- [The task] Your reply should be a single number: how many lines contain the string "pixels".

- [Material]
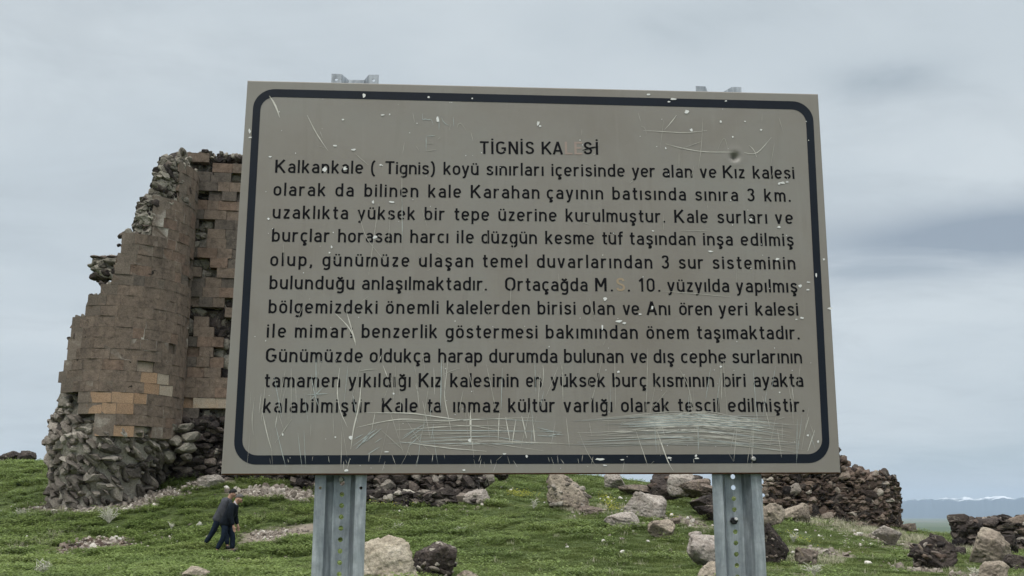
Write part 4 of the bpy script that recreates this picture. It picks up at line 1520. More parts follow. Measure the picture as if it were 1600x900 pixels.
wing, wcore = MB(), MB()
zw0, zw1 = wall_s(330, 654)[1], wall_s(340, 240)[1]
nw = int((zw1 - zw0) / .39)
hw = (zw1 - zw0) / nw
HOLES = [((311, 283), (326, 293)), ((312, 293), (321, 330)), ((327, 271), (338, 283)), ((364, 277), (382, 288)), ((312, 330), (323, 372)), ((324, 300), (334, 312)), ((309, 380), (322, 398)),
         ((308, 404), (331, 432)), ((313, 482), (362, 491)), ((284, 470), (297, 512)), ((352, 286), (362, 296)), ((345, 495), (380, 560)), ((330, 496), (352, 530)), ((280, 500), (292, 530)),
         ((352, 560), (384, 605)), ((305, 640), (352, 648)), ((357, 474), (384, 482))]
for k in range(nw):
    za = zw0 + k * hw
    zb = za + hw
    s_ = .0
    smax = 8.0 - 2.6 * (k / nw) ** 1.4 + tg.normal(0, .16)
    while s_ < smax:
        w_ = tg.uniform(.4, .85)
        sm, zm = s_ + w_ / 2, (za + zb) / 2
        P_ = w_o + w_e * sm
        P_[2] = zm
        px_, row = pix(P_)[0]
        hole = any(a0 - 2 < px_ < a1 + 2 and b0 - 3 < row < b1 + 3 for (a0, b0), (a1, b1) in HOLES)
        if row < 300 and px_ < 340 and tg.random() < .18:
            hole = True
        if k == nw - 1 and tg.random() < .4:
            hole = True
        u_ = tg.random()
        m_ = 0 if u_ < .62 else (2 if u_ < .74 else 4)
        if row < 480:
            m_ = 4 if u_ < .58 else (0 if u_ < .9 else 2)
        if 614 < row < 642:
            m_ = 3 if u_ < .7 else 1
        if not hole:
            out = tg.normal(0, .02) - (.10 if tg.random() < .08 else 0)
            v_ = CH_V * np.array([w_ / 2 - .003, .24, hw / 2 - .003]) + tg.normal(0, .004, CH_V.shape)
            c_ = P_ + w_n * (.24 - out)
            wing.add(v_ @ yaw_rot(WYAW).T + c_, CH_F, m_)
        s_ += w_
    for sm in np.arange(-.3, smax - .35, .45):
        q = w_o + w_e * (sm + .2) + w_n * .68
        q[2] = (za + zb) / 2
        wcore.add(STONES[_s := int(tg.integers(14))][0] * np.array([.46, .42, hw * .95]) @ yaw_rot(WYAW).T + q, STONES[_s][1], 0 if tg.random() < .5 else 1)
    for i in range(32):
        sm = tg.uniform(-.3, smax - .2)
        P_ = w_o + w_e * sm + w_n * tg.uniform(.42, .95)
        P_[2] = (za + zb) / 2
        sz = tg.uniform(.17, .30)
        stone(wcore, P_, (sz * 1.4, sz * 1.2, sz * .9), tg, 0 if tg.random() < .5 else 1, rot=yaw_rot(WYAW, tg.normal(0, .2)))
for _ in range(190):                                  # broken top
    sm = tg.uniform(.3, 6.2)
    P_ = w_o + w_e * sm + w_n * tg.uniform(.05, .9)
    P_[2] = zw1 + tg.uniform(-.22, .12)
    sz = tg.uniform(.06, .14)
    stone(wcore, P_, (sz * 1.3, sz, sz * .8), tg, 0 if tg.random() < .4 else 1)
for sm in np.arange(-.1, 8.4, .5):                   # solid heart under the dressed courses
    for dz_ in (.3, .9, 1.5, 2.1):
        q = w_o + w_e * sm + w_n * .75
        q[2] = zw0 - dz_
        wcore.add(STONES[_s := int(tg.integers(14))][0] * np.array([.5, .5, .5]) @ yaw_rot(WYAW).T + q, STONES[_s][1], 1)
for _ in range(420):                                  # rubble below the dressed courses, standing a little back
    sm = tg.uniform(-.2, 8.5)
    P_ = w_o + w_e * sm + w_n * tg.uniform(.1, .45)
    P_[2] = tg.uniform(zw0 - 2.3, zw0 - .02)
    stone(wcore, P_, (tg.uniform(.24, .4), .3, tg.uniform(.13, .2)), tg, 1, rot=yaw_rot(WYAW, tg.normal(0, .2)))
for px_, row, sx_, sz_ in ((262, 712, .42, .28), (292, 700, .40, .22), (275, 690, .4, .24), (300, 683, .45, .25), (268, 668, .4, .22), (292, 714, .3, .18), (255, 690, .4, .3), (290, 668, .36, .2)):
    stone(wcore, at(px_, row, TD - .1), (sx_, .5, sz_), tg, 0, rot=yaw_rot(WYAW, tg.normal(0, .08)))
wing.build('wing_wall', FACE_M, tower, origin=TB).location = (0, 0, 0)
wcore.build('wing_core', [M['core'], M['rubble_dark']], tower, origin=TB).location = (0, 0, 0)


# ------------------------------------------------------------------ lower ruins of rubble masonry
def rubble_wall(name, label, cat, plan, top, bottom, thick, size, mats, seed, tilt=(.0, .3), parts='masonry', flat=.6, fill=True, group=None, back_rise=0.0):
    """plan: list of (column px, distance); top / bottom: picture rows over columns. Stones laid in rough rows on a solid heart."""
    g_ = np.random.default_rng(seed)
    pts = [np.array([at(px, 800, D)[0], D]) for px, D in plan]
    cols = [px for px, D in plan]
    mid = (pts[0] + pts[-1]) / 2
    base_z = float(zg(mid[0], mid[1]))
    root = empty(name, (mid[0], mid[1], base_z), label, cat, group)
    O = np.array([mid[0], mid[1], base_z])
    mb_, hb = MB(), MB()
    for i in range(len(pts) - 1):
        a_, b_ = pts[i], pts[i + 1]
        Lg = np.linalg.norm(b_ - a_)
        e_ = (b_ - a_) / Lg
        nn = np.array([-e_[1], e_[0]])
        if nn[1] < 0:
            nn = -nn
        yw = math.atan2(e_[1], e_[0])
        ns = max(1, int(Lg / (size * 1.15)))
        for k in range(ns):
            s0 = (k + .5) / ns
            p_ = a_ + (b_ - a_) * s0
            px_ = cols[i] + (cols[i + 1] - cols[i]) * s0
            zt = at(px_, lerp_tab(top, px_), p_[1])[2]
            zb = min(at(px_, lerp_tab(bottom, px_), p_[1])[2], float(zg(p_[0], p_[1]))) - .25
            z = zb
            r_ = 0
            while z < zt:
                hh = size * flat * g_.uniform(.8, 1.3)
                for dep in ([0.0, .5, 1.0] if z + hh * 1.6 > zt or k in (0, ns - 1) else [0.0, 1.0]):
                    off = g_.uniform(-.35, .35) * size + (.5 * size if r_ % 2 else 0)
                    q = p_ + e_ * off + nn * (dep * thick + g_.normal(0, .16) * size)
                    kz = g_.choice([.5, .7, 1.0, 1.2, 1.6])
                    sx_ = kz * size * g_.uniform(.55, .95)
                    stone(mb_, (q[0], q[1], min(z + hh / 2, zt - hh * .2)), (sx_, size * g_.uniform(.5, .8), hh * .72 * kz), g_, 0 if g_.random() < .75 else 1,
                          rot=yaw_rot(yw, g_.normal(*tilt), g_.normal(0, .15)))
                if fill:
                    q = p_ + nn * thick * .5
                    hb.add(STONES[_s := int(g_.integers(14))][0] * np.array([size * 1.2, thick * .56 + .09, hh * .95]) @ yaw_rot(yw).T + np.array([q[0], q[1], min(z + hh / 2, zt - hh * .6)]), STONES[_s][1], 0)
                z += hh * .8
                r_ += 1
    mb_.build(parts, mats, root, origin=O).location = (0, 0, 0)
    if fill:
        hb.build('mortar_heart', mats[0], root, origin=O).location = (0, 0, 0)
    return root


rubble_wall('ruined_wall', 'thick rounded stub of rough brown rubble wall behind the right signpost', 'ruined wall',
            [(1196, 43.5), (1260, 43.0), (1325, 42.8), (1378, 42.4), (1396, 43.0), (1401, 44.5), (1398, 45.6)],
            [(1190, 690), (1300, 696), (1315, 700), (1319, 716), (1325, 731), (1334, 737), (1345, 733), (1356, 742), (1372, 739), (1388, 739), (1398, 748), (1404, 770)],
            [(1190, 806), (1290, 812), (1380, 823), (1410, 824)], 1.6, .25, [M['rubble_brown'], M['rubble_dark']], 41, tilt=(.1, .6), flat=.72)
rubble_wall('ruined_foundation', 'long low foundation of dark slanted stones behind the left signpost', 'ruined foundation',
            [(452, 38.6), (560, 38.2), (660, 38.0), (735, 37.6), (752, 38.6)],
            [(450, 727), (560, 722), (700, 728), (740, 738), (752, 752)], [(450, 772), (560, 768), (752, 770)], 1.8, .36, [M['rubble_dark'], M['rubble']], 42, tilt=(.55, .25), flat=.8)
rubble_wall('foundation_footing', 'broken ledge of flat dark stones along the front of the long low foundation', 'ruined foundation',
            [(575, 36.6), (660, 36.4), (715, 36.5)], [(570, 770), (715, 769)], [(570, 784), (715, 782)], .9, .30, [M['rubble_dark'], M['rubble']], 43, tilt=(0, .2), flat=.5)
rubble_wall('ruined_wall', 'low dark wall fragment with pale capping stones at the right edge of the photo', 'ruined wall',
            [(1484, 33.6), (1530, 33.2), (1580, 33.0), (1650, 33.2), (1720, 33.5)], [(1480, 822), (1494, 810), (1520, 813), (1560, 812), (1590, 812), (1700, 815)],
            [(1480, 850), (1600, 862), (1700, 864)], 1.3, .27, [M['rubble_dark'], M['rubble_brown']], 44, tilt=(.1, .3), flat=.6)


# ------------------------------------------------------------------ boulders
def boulder(px, pb, w, h, seed, mat, label, name='boulder', dr=.8, p=5, cuts=18, amp=.15, fine=.07, sub=5, sink=.24, tilt=0.0, yaw=None, cat='rock', group=None, stones=0, smats=None, under=1.0,
            dist=None):
    """a rock whose foot is seen at (px, pb) and which covers w x h pixels"""
    g_ = np.random.default_rng(seed)
    if dist is None:
        f_ = hit(px, pb)
    else:
        f_ = at(px, pb, dist)
    s_ = 1 / F * (f_[1] * CP + (f_[2] - EYE) * SP)
    W_, H_ = w * s_, h * s_
    D_ = W_ * dr
    v_, fc = rocky(sub, seed, p, cuts, amp, fine, lo=.52, hi=.95)
    v_ = v_ @ rot_xyz(0, 0, g_.uniform(0, 6.28)).T
    ext = v_.max(0) - v_.min(0)
    v_ = (v_ - (v_.max(0) + v_.min(0)) / 2) / ext
    v_ = v_ * np.array([W_, D_, H_ * (1 + sink)])
    if tilt:
        v_ = v_ @ np.array(Matrix.Rotation(tilt, 3, 'Y')).T
        ext = v_.max(0) - v_.min(0)
        v_ = v_ * np.array([W_ / ext[0], 1, H_ * (1 + sink) / ext[2]])
    v_[:, 2] -= v_[:, 2].min()
    if under != 1.0:                                 # narrower below the brow
        q_ = np.clip(v_[:, 2] / (v_[:, 2].max() * .62), 0, 1)
        v_[:, :2] *= (under + (1 - under) * q_ ** 1.5)[:, None]
    org = np.array([f_[0], f_[1] + D_ * .42, f_[2] - H_ * sink])
    mb_ = MB()
    mb_.add(v_, fc, 0)
    if stones:
        n_ = ICO[4][0] if sub == 4 else ICO[sub][0]
        idx = g_.choice(len(v_), stones)
        for i in idx:
            sz = g_.uniform(.035, .10) * W_
            stone(mb_, v_[i] * .95, (sz * 1.3, sz, sz * .7), g_, 1 if g_.random() < .7 else 2, rot=yaw_rot(g_.uniform(-.5, .5), g_.normal(.2, .4), g_.normal(0, .3)))
    mats = [M[mat]] + [M[k] for k in (smats or ('rubble_dark', 'rubble_brown'))]
    o_ = mb_.build(name, mats, smooth=True)
    o_.location = org
    FEET.append((org[0], org[1], W_ / 2, D_ / 2))
    return tag(o_, label, cat, group)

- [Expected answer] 2